My Wandering Boy by Julie Marie Myatt
Week One offered many plays of note, especially Beau Willimon’s Lower Ninth, but I chose to check out Myatt’s latest. This is a delicate play about those left behind, and though we never meet the lost soul of the title, Myatt’s deliciously detailed dialogue makes us feel like we have. Her characters – from the parents to the girlfriends to the private eye to the bum on the street – fill in one or two parts of the puzzle for us, but never give away the mystery that lies at the heart of the play.

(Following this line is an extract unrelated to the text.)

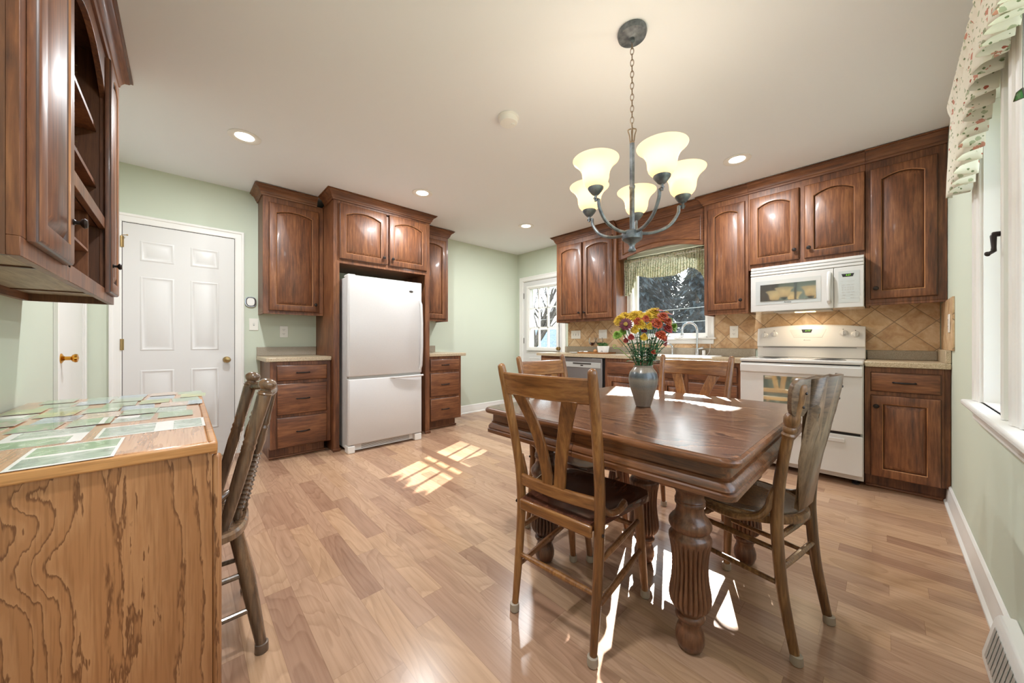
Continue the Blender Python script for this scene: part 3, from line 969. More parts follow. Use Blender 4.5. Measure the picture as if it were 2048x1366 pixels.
def top_f(x0, x1, label, xs0, xs1, rad):
    t = thing('countertop', ((x0 + x1) / 2, yb, 0.875), label, 'countertop', 'beige laminate countertops')
    mb = MB()
    if rad:
        p = [(x0, yb), (x0, 3.655), (x1 - 0.05, 3.655)] + [(x1 - 0.05 + 0.05 * math.sin(a), 3.705 - 0.05 * math.cos(a)) for a in (0.4, 0.8, 1.2, PI / 2)] + [(x1, yb)]
    else:
        p = [(x0, yb), (x0, 3.655), (x1, 3.655), (x1, yb)]
    mb.prism(p, 'xy', 0.875, 0.912)
    obj('slab', mb, 'counter', t, bevel=0.005)
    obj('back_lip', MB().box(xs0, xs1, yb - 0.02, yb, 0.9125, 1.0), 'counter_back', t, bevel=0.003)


top_f(0.520, 1.0435, 'short beige countertop with grey lip between white door and refrigerator', 0.522, 1.0435, 0)
top_f(2.0745, 2.652, 'short beige countertop with rounded end beyond the refrigerator', 2.0745, 2.50, 1)

# ---------------------------------------------------------------- cabinets on the range wall
xb = XR - 0.002
t = thing('wall_cabinet', (xb, 2.68, 1.315), 'two-door wall cabinet between the back door and the sink window', 'cabinet', 'stained maple wall cabinets')
mb = MB().box(3.80, xb, 2.2185, 3.14, 1.335, 2.425).box(3.80, 3.82, 2.2185, 3.14, 1.315, 1.335).box(3.82, xb, 3.122, 3.14, 1.315, 1.335).box(3.82, xb, 2.2185, 2.236, 1.315, 1.335)
obj('body', mb, 'cab', t, bevel=0.002)
obj('crown', MB().sweep(CROWN, [(xb, 3.14), (3.80, 3.14), (3.80, 2.2185)], z=2.499, side=1), 'cab_y', t)
F = FR_range(3.14, 3.80)
panel_door(F, 0.035, 0.432, 1.347, 2.352, t, knob=(0.40, 1.43))
panel_door(F, 0.448, 0.875, 1.347, 2.352, t, knob=(0.48, 1.43))

# arched valance board over the sink
t = thing('window_valance_board', (3.86, 1.73, 2.03), 'arched wooden valance board bridging the cabinets over the sink window', 'valance board')
poly = [(2.217, 2.44), (2.217, 2.035), (2.16, 2.04)]
for k in range(13):
    s = k / 12
    poly.append((2.13 - 0.82 * s, 2.045 + 0.062 * (1 - (2 * s - 1) ** 2)))
poly += [(1.2725, 2.035), (1.2425, 2.033), (1.2425, 2.44)]
obj('board', MB().prism(poly, 'yz', 3.835, 3.855), 'cab_y', t, bevel=0.002)
F = FR_range(2.217, 3.835)
fl = []
pa = [(2.150, 2.335), (2.150, 2.088)] + [(2.13 - 0.82 * k / 12, 2.100 + 0.062 * (1 - (2 * k / 12 - 1) ** 2)) for k in range(13)] + [(1.287, 2.088), (1.287, 2.335)]
mb = MB().tube([(3.834, y, z) for y, z in pa], 0.009, 8, closed=True)
obj('panel_moulding', mb, 'cab_y', t)
obj('crown', MB().sweep(CROWN, [(3.835, 2.217), (3.835, 1.2425)], z=2.494, side=1), 'cab_y', t)
obj('soffit', MB().box(3.856, xb, 1.2425, 2.217, 2.435, 2.445), 'white', t)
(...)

Julie is represented by Brett Adams, Ltd.; also see her short play The Joy of Having a Body and full-length, Alice in the Badlands.

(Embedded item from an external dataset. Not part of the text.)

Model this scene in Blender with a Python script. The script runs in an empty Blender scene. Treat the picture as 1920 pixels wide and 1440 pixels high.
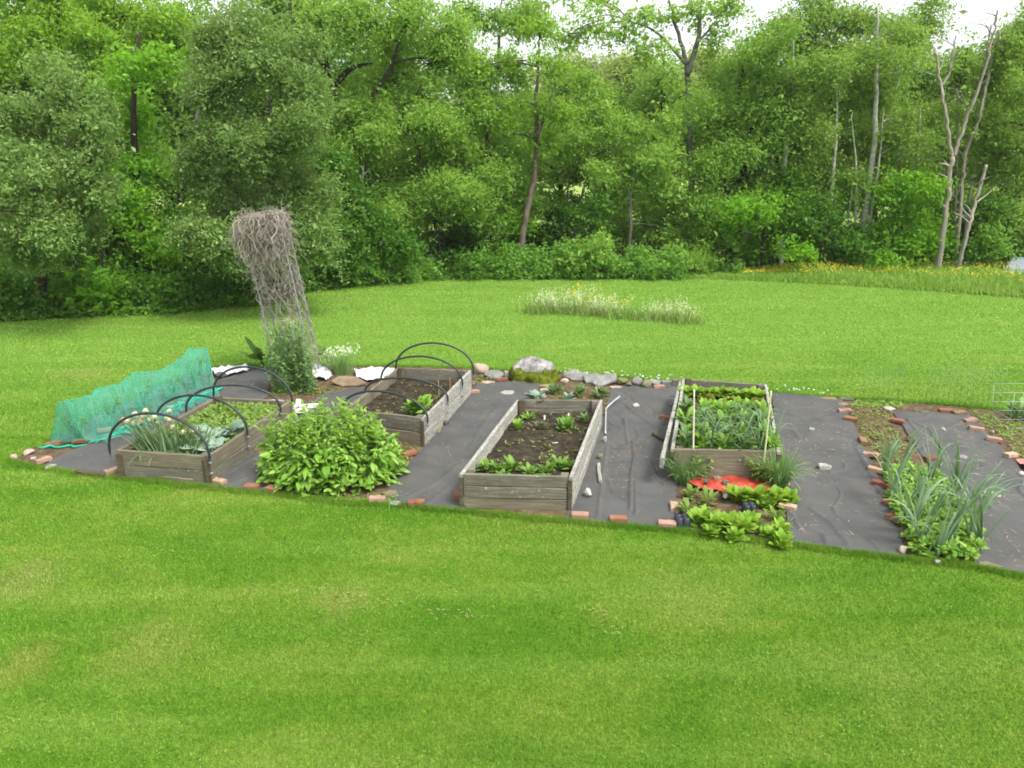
import bpy, bmesh, math, random
import numpy as np
from mathutils import Vector, noise as mnoise

scene = bpy.context.scene
COL = scene.collection
rad = math.radians

# ------------------------------------------------------------------ camera, sky, sun, exposure
CAMH, PITCH, FPX = 3.6, rad(16.7), 1400.0
cd = bpy.data.cameras.new('camera'); cam = bpy.data.objects.new('camera', cd); COL.objects.link(cam)
cam.location = (0, 0, CAMH); cam.rotation_euler = (math.pi / 2 - PITCH, 0, 0)
cd.sensor_width = 36; cd.lens = 36 * FPX / 1920; cd.clip_start = .05; cd.clip_end = 1500
scene.camera = cam

SUN_EL, SUN_AZ = rad(58), rad(132)          # azimuth clockwise from +Y (the way the camera looks)
world = bpy.data.worlds.new('World'); scene.world = world; world.use_nodes = True
wn, wl = world.node_tree.nodes, world.node_tree.links
wn.clear()
wo = wn.new('ShaderNodeOutputWorld'); wb = wn.new('ShaderNodeBackground')
sky = wn.new('ShaderNodeTexSky'); sky.sky_type = 'NISHITA'; sky.sun_disc = False
sky.sun_elevation = SUN_EL; sky.sun_rotation = SUN_AZ; sky.dust_density = 4; sky.air_density = 1.2
hs = wn.new('ShaderNodeHueSaturation'); hs.inputs['Saturation'].default_value = .22; hs.inputs['Value'].default_value = 1.15
wl.new(sky.outputs[0], hs.inputs['Color']); wl.new(hs.outputs[0], wb.inputs[0]); wl.new(wb.outputs[0], wo.inputs[0])
wb.inputs[1].default_value = .15
sd = bpy.data.lights.new('sun', 'SUN'); sd.energy = 1.3; sd.angle = rad(12); sd.color = (1, .96, .88)
sun = bpy.data.objects.new('sun', sd); COL.objects.link(sun)
sdir = Vector((math.sin(SUN_AZ) * math.cos(SUN_EL), math.cos(SUN_AZ) * math.cos(SUN_EL), math.sin(SUN_EL)))
sun.rotation_euler = (-sdir).to_track_quat('-Z', 'Y').to_euler(); sun.location = sdir * 40
vs = scene.view_settings
scene.display_settings.display_device = 'sRGB'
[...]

Half of Plenty by Lisa Dillman
Week Two, I saw Half of Plenty, which covers a lot of familiar and disturbing themes in America. In this ultra-relevant play, anti-Arab sentiment, borderline unlawful surveillance and a troubling economy feed the growing discontentment of two 30-somethings who discover that their lives and parents didn’t quite turn out the way they expected. Dillman presents a strong argument against alarmist behavior and prejudice through her pensive protagonist, but the production doesn’t quite help us understand how our protagonist wound up in her tough spot in the first place.

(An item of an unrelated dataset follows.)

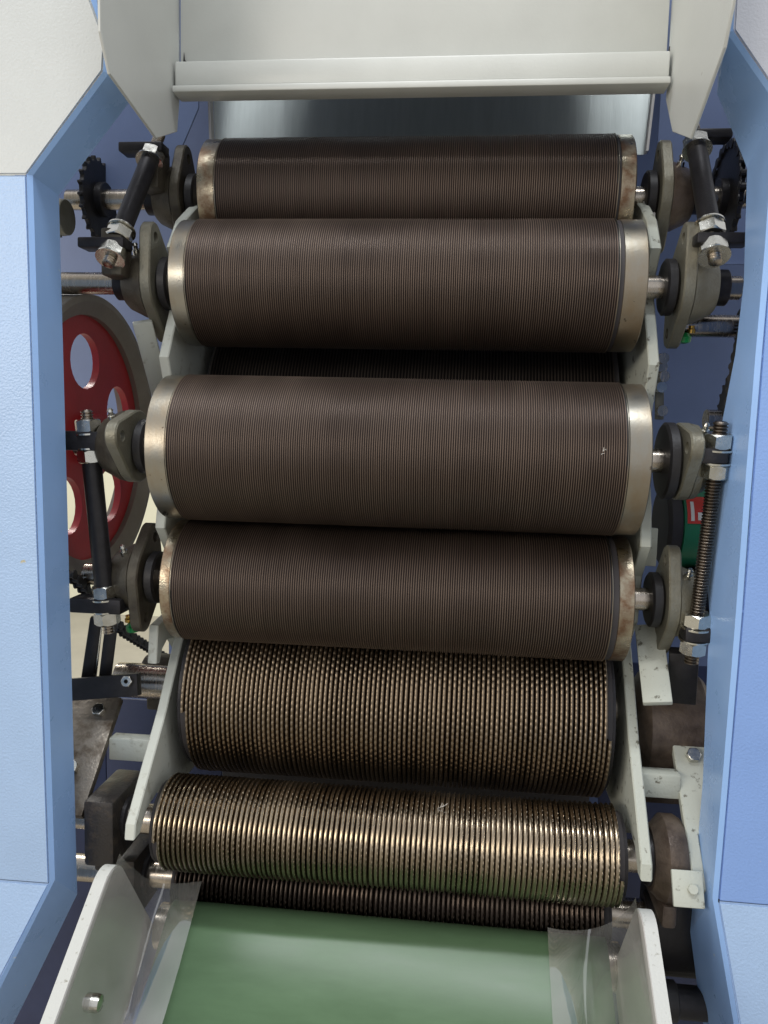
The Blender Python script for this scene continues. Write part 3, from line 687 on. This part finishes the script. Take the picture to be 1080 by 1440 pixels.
def chain(path, label):
    """roller chain along a path in one plane X = const; every link a child"""
    global _link
    path = [Vector(p) for p in path]
    t = empty('roller_chain', path[-1], label, 'chain', 'black roller chains')
    if _link is None:
        Ls = 0.0127
        bm = bmesh.new()
        def addb(x0, x1, y0, y1, z0, z1):
            r = bmesh.ops.create_cube(bm, size=1)
            for v in r['verts']: v.co = Vector(((x0+x1)/2+v.co.x*(x1-x0), (y0+y1)/2+v.co.y*(y1-y0), (z0+z1)/2+v.co.z*(z1-z0)))
        for sx in (-1, 1):
            for k in (0, 1):
                r = bmesh.ops.create_cone(bm, cap_ends=True, segments=10, radius1=0.0056, radius2=0.0056, depth=0.0014)
                for v in r['verts']: v.co = Vector((sx*0.0045+v.co.z, v.co.x, v.co.y+k*Ls))
            addb(sx*0.0045-0.00065, sx*0.0045+0.00065, -0.0034, 0.0034, 0.0, Ls)
        for k in (0,):
            r = bmesh.ops.create_cone(bm, cap_ends=True, segments=10, radius1=0.0038, radius2=0.0038, depth=0.011)
            for v in r['verts']: v.co = Vector((v.co.z, v.co.x, v.co.y+k*Ls))
        _link = from_bm(bm, 'chain_link'); _link.materials.append(MT['rubber'])
    seg = 0; pos = path[0].copy(); i = 0
    for a, b in zip(path, path[1:]):
        L_ = (b-a).length; n = max(1, round(L_/0.0127)); dr = (b-a).normalized()
        for k in range(n):
            o = bpy.data.objects.new('link', _link); link(o, t)
            o.location = a+dr*(L_*k/n)-Vector(t.location)
            o.rotation_mode = 'QUATERNION'
            q_ = Vector((0, 0, 1)).rotation_difference(dr)
            o.rotation_quaternion = q_
            o.scale = (1.12 if i % 2 else 0.92, 1, 1); i += 1
    return t
Yc = 0.145
arc_ = [(0.366, Yc+0.058*math.cos(a), 0.305+0.058*math.sin(a)) for a in [math.radians(x) for x in range(30, 200, 14)]]
chain(arc_, 'black roller chain round the sprocket at top right')
chain([(0.372, 0.04, 0.21), (0.372, 0.06, 0.16), (0.370, 0.085, 0.105), (0.368, 0.09, 0.04)], 'black roller chain hanging down at the right behind the cabinet edge')
c0, c1 = U(100, 808, 'X', -0.365), U(240, 930, 'X', -0.365)
mid_ = (c0+c1)/2+Vector((0, -0.012, -0.008))
chain([c0, mid_, c1], 'black roller chain slanting down at the lower left behind the rod')
t = empty('chain_tensioner', U(930, 585, 'X', 0.292), 'small steel chain tensioner beside the right frame above the largest roller', 'tensioner')
for i, (px, py) in enumerate(((929, 505), (927, 517), (930, 530), (926, 545), (927, 578))):
    p = U(px, py, 'X', 0.290)
    mobj('link', lathe(p-Vector((0, 0.004, 0)), (0.2, -1, 0), [(0, 0.002), (0, 0.0062), (0.007, 0.0062), (0.007, 0.0022)], 14), MT['steel'] if i != 3 else MT['zinc'], t)
mobj('strap', bar(U(928, 500, 'X', 0.293), U(927, 590, 'X', 0.293), 0.010, 0.003, (0, -1, 0)), MT['cast'], t)

# red pulley behind the left bearings
PX, PY, PZ, PR = -0.405, 0.108, 0.004, 0.176
pw = empty('drive_pulley', (PX, PY, PZ), 'red spoked pulley with grey rim behind the left bearings', 'pulley')
holes = []
for k in range(5):
    a = 2*PI*k/5+0.35
    cu, cv = PY+0.096*math.cos(a), PZ+0.096*math.sin(a)
    pts = []
    for i in range(24):
        b = 2*PI*i/24; rx, ry = 0.034*math.cos(b), 0.038*math.sin(b)
        pts.append((cu+rx*math.cos(a)-ry*math.sin(a), cv+rx*math.sin(a)+ry*math.cos(a)))
    holes.append(pts)
mobj('web', prism(circ(PY, PZ, PR-0.020, 72), PX-0.004, PX+0.005, putX, holes=holes, ch=0.0006), MT['red'], pw)
mobj('rim', lathe((PX-0.022, PY, PZ), (1, 0, 0), [(0, PR-0.024), (0, PR-0.001), (0.001, PR), (0.043, PR), (0.044, PR-0.001), (0.044, PR-0.008), (0.034, PR-0.024), (0.010, PR-0.024), (0, PR-0.024)], 96, caps=False), MT['rim'], pw)
mobj('hub', lathe((PX-0.03, PY, PZ), (1, 0, 0), [(0, 0.014), (0, 0.030), (0.002, 0.032), (0.048, 0.032), (0.050, 0.030), (0.050, 0.014)], 48), MT['red'], pw)
mobj('shaft', cyl((PX-0.06, PY, PZ), (PX+0.06, PY, PZ), 0.0135), MT['steel'], pw)

# green motor with red label
mo = empty('electric_motor', (0.36, 0.17, -0.14), 'green electric motor with a red label behind the right threaded rod', 'motor')
mx0, mr_ = 0.318, 0.052
mc_ = Vector((mx0, 0.17, -0.085))
mobj('end_cover', lathe(mc_, (1, 0, 0), [(0, 0.012), (0, mr_*0.86), (0.004, mr_*0.97), (0.016, mr_*0.97)], 56), MT['dark_in'], mo)
bd = mobj('body', lathe(mc_+Vector((0.0165, 0, 0)), (1, 0, 0), [(0, mr_*0.90), (0.001, mr_), (0.03, mr_), (0.031, mr_*0.97), (0.033, mr_*0.97), (0.034, mr_), (0.09, mr_), (0.092, mr_*0.9)], 64), MT['motor_green'], mo)
lab = []; nL = 8
def motor_patch(x0, x1, a0, a1, rr, m, name, parent):
    V = []; F = []
    for i in range(nL+1):
        a = a0+(a1-a0)*i/nL
        for x in (x0, x1): V.append((x, mc_.y+rr*math.cos(a), mc_.z+rr*math.sin(a)))
    for i in range(nL): F.append((2*i, 2*i+1, 2*i+3, 2*i+2))
    return mobj(name, pyd(V, F), m, parent)
lb = motor_patch(mx0+0.020, mx0+0.047, 2.30, 2.98, mr_+0.0008, MT['label_red'], 'label_plate', mo)
motor_patch(mx0+0.032, mx0+0.044, 2.72, 2.90, mr_+0.0012, MT['label_white'], 'print', lb)
motor_patch(mx0+0.024, mx0+0.028, 2.45, 2.92, mr_+0.0012, MT['label_white'], 'print', lb)
mobj('base', box(mx0+0.02, mx0+0.10, 0.13, 0.21, -0.150, -0.136, 0.002), MT['cast_dark'], mo)

# black shaft low at right and the cream tab
t = empty('drive_shaft', U(950, 1412, 'Y', -0.02), 'black round shaft at the lower right corner beside the cabinet', 'shaft')
p = U(950, 1408, 'Y', -0.02)
mobj('shaft', cyl((0.275, p.y, p.z), (0.45, p.y, p.z), 0.017), MT['black'], t)
mobj('collar', cyl((0.30, p.y, p.z), (0.32, p.y, p.z), 0.0205), MT['rubber'], t)
t = empty('mounting_tab', U(965, 1268, 'Y', -0.078), 'small cream metal tab beside the right feed roller housing', 'tab')
p = U(967, 1250, 'Y', -0.078)
mobj('tab', obox(p, (1, 0, 0), (0, -0.5, -0.85), (0, -0.85, 0.5), 0.030, 0.034, 0.005), MT['frame_dirty'], t)
mobj('bolt', nut_mesh(p+Vector((0.004, -0.004, 0.002)), (0, -0.85, 0.5), 0.009, 0.005, 0.0001), MT['frame_dirty'], t)

# ------------------------------------------------------------------ inclined feed conveyor
N0 = Vector((0, -0.03, -0.53)); EA = Vector((0, -0.819, -0.573)); EH = Vector((0, -0.573, 0.819))
def K(x, a, h): return Vector((x, 0, 0))+N0+EA*a+EH*h
cv = empty('feed_conveyor', K(0, 0.1, -0.06), 'green belt conveyor sloping up to the feed rollers', 'conveyor')
nr = 0.028
prof = []
for i in range(0, 15):
    a = -math.radians(150)+math.radians(150)*i/14
    prof.append((nr*math.sin(a), nr*math.cos(a)-nr))
prof += [(0.004, 0), (0.02, 0), (0.05, 0.0001), (0.12, 0.0002), (0.25, 0.0002), (0.6, 0)]
V = []; F = []
nx = 24
for (a, h) in prof:
    for i in range(nx+1):
        x = -0.245+0.49*i/nx
        V.append(K(x, a+0.0, h))
for j in range(len(prof)-1):
    for i in range(nx):
        F.append((j*(nx+1)+i, j*(nx+1)+i+1, (j+1)*(nx+1)+i+1, (j+1)*(nx+1)+i))
o = mobj('belt', pyd(V, F), MT['green'], cv, ang=60)
sm = o.modifiers.new('thick', 'SOLIDIFY'); sm.thickness = 0.002; sm.offset = 0
mobj('nose_roller', cyl(K(-0.26, 0, -nr), K(0.26, 0, -nr), nr-0.003), MT['steel'], cv)
mobj('bed', obox(K(0, 0.33, -0.012), (1, 0, 0), EA, EH, 0.48, 0.52, 0.01), MT['cast_dark'], cv)

def guard(s, xw, label, flapprof, a0):
    g = empty('feed_guard', K(s*xw, 0.1, 0), label, 'guard', 'side guards of the feed conveyor')
    H = 0.140; r = 0.03
    out = [(a0, -0.03), (a0, H-r)]+[(a0+r-r*math.cos(b), H-r+r*math.sin(b)) for b in [PI/2*i/8 for i in range(1, 9)]]+[(0.60, H), (0.60, -0.03)]
    put = lambda u, v, t: K(t, u, v)
    mobj('side_wall', prism(out, s*xw, s*(xw+0.003), put, ch=0.0006), MT['guard'], g)
    # turned rim along the top and the roller end
    V = []; F = []
    edge = [(a0, -0.03), (a0, 0.05)]+out[1:-1]
    for (a, h) in edge:
        V += [K(s*(xw+0.0005), a-0.0005, h+0.0012), K(s*(xw+0.013), a-0.0005, h+0.0012), K(s*(xw+0.013), a+0.002, h-0.002), K(s*(xw+0.0031), a+0.002, h-0.002)]
    for i in range(len(edge)-1):
        for k in range(4): F.append((i*4+k, i*4+(k+1) % 4, (i+1)*4+(k+1) % 4, (i+1)*4+k))
    F.append((0, 1, 2, 3)); m_ = len(edge)-1; F.append((m_*4+3, m_*4+2, m_*4+1, m_*4))
    bm = bmesh.new(); bm.from_mesh(pyd(V, F)); me = from_bm(bm)
    mobj('rim', me, MT['guard_worn'], g, ang=40)
    # clear plastic flap
    fp = []
    for i in range(len(flapprof)-1):
        P0 = flapprof[max(0, i-1)]; P1 = flapprof[i]; P2 = flapprof[i+1]; P3 = flapprof[min(len(flapprof)-1, i+2)]
        for q4 in range(4):
            u = q4/4
            fp.append(tuple(0.5*(2*b1+(c1-a1)*u+(2*a1-5*b1+4*c1-d1)*u*u+(-a1+3*b1-3*c1+d1)*u**3) for a1, b1, c1, d1 in zip(P0, P1, P2, P3)))
    fp.append(flapprof[-1])
    V = []; F = []
    n = len(fp); na = 90
    for j in range(na+1):
        a = a0-0.004+0.42*j/na
        for i, (x, h, da) in enumerate(fp):
            k = i/n
            wv = (0.0020*math.sin(a*33+k*3.5+s)+0.0034*math.sin(a*12+s*1.3+k))*k*(1.15-k)*2.2
            V.append(K(s*(x+wv), a+da*max(0, 1-j/26), h+0.45*wv))
    for j in range(na):
        for i in range(n-1): F.append((j*n+i, j*n+i+1, (j+1)*n+i+1, (j+1)*n+i))
    fo = mobj('plastic_flap', pyd(V, F), MT['plastic'], g, ang=80)
    for a in (0.118, 0.30, 0.47):
        mobj('rivet', lathe(K(s*(xw-0.0002), a+a0, 0.087), (-s, 0, 0), [(0, 0.0085), (0.011, 0.0085), (0.0135, 0.0075), (0.0150, 0.0045), (0.0155, 0.0012)], 24), MT['zinc'], g)
    return g
guard(-1, 0.268, 'left conveyor guard, white sheet metal with a clear plastic flap and rivet',
      [(0.2665, 0.136, 0), (0.2645, 0.116, 0), (0.262, 0.094, -0.003), (0.257, 0.070, -0.006), (0.250, 0.047, -0.012), (0.239, 0.030, -0.020), (0.226, 0.018, -0.027), (0.212, 0.012, -0.033)], 0.0)
guard(1, 0.254, 'right conveyor guard, white sheet metal with a wide curved clear plastic flap',
      [(0.2525, 0.132, 0), (0.249, 0.112, 0), (0.243, 0.088, -0.001), (0.234, 0.062, -0.003), (0.222, 0.039, -0.006), (0.208, 0.021, -0.010), (0.194, 0.010, -0.014), (0.181, 0.004, -0.018)], 0.0)

# ------------------------------------------------------------------ specks of lint
def lint(loc, label, n, size, seed):
    rnd = random.Random(seed); V = []; F = []
    for i in range(n):
        p = Vector(loc)+Vector((rnd.uniform(-1, 1), rnd.uniform(-0.3, 0.1), rnd.uniform(-1, 1)))*size*0.5
        dr = Vector((rnd.uniform(-1, 1), rnd.uniform(-0.5, 0.3), rnd.uniform(-1, 1))).normalized(); cv_ = Vector((rnd.uniform(-1, 1), 0, rnd.uniform(-1, 1)))
        w_ = 0.00022
        u, v, a = frame(dr); b0 = len(V); m_ = 6
        for k in range(m_+1):
            t_ = k/m_-0.5; c = p+dr*size*t_+cv_*size*t_*t_*1.5
            for j in range(3): V.append(c+u*w_*math.cos(2*PI*j/3)+v*w_*math.sin(2*PI*j/3))
        for k in range(m_):
            for j in range(3): F.append((b0+k*3+j, b0+k*3+(j+1) % 3, b0+(k+1)*3+(j+1) % 3, b0+(k+1)*3+j))
    me = pyd(V, F); me.transform(Matrix.Translation(-Vector(loc)))
    o = mobj('lint_tuft', me, MT['label_white']); o.location = loc
    return tag(o, label, 'lint', 'specks of lint on the rollers')
q = U(851, 635, 'Y', -0.0780); lint((q.x, -0.0785, q.z), 'tiny white lint speck on the largest carding roller near its right ring', 4, 0.004, 1)
q = U(622, 1108, 'Y', -0.035); lint((q.x, -0.036, -0.3755), 'small pale fibre wisp on top of the shiny feed roller', 5, 0.007, 5)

Also see Lisa’s play, Rock Shore; she is represented by Robert Freeman, Ltd.
Week Three: Missed it...
Not Waving by Ellen Melaver
During Week Four of SPF I wanted to go to the beach, not the theatre, but at least I could experience the loud skate kids, controlling mothers in muumuus and even loud snorers (thanks to the guy behind me) without the sunburn and sand flies. In Not Waving, three pairs of beachcombers come to their own personal crises at the sandy site of a recent tragedy; they’re all a bit miserable, and some of them were even having what one character calls “the worst day” of his life, but a pretty solid production keeps this play from drowning in a sea of sentimentality.
Watch for it Off-Broadway next season. Ellen is represented by the Gersh Agency.
Congratulations to the Summer Play Festival for once again giving some great writers and their plays a chance to be seen and heard. After a whirlwind of new work, this industrious crew of creatives is already accepting submissions for next year!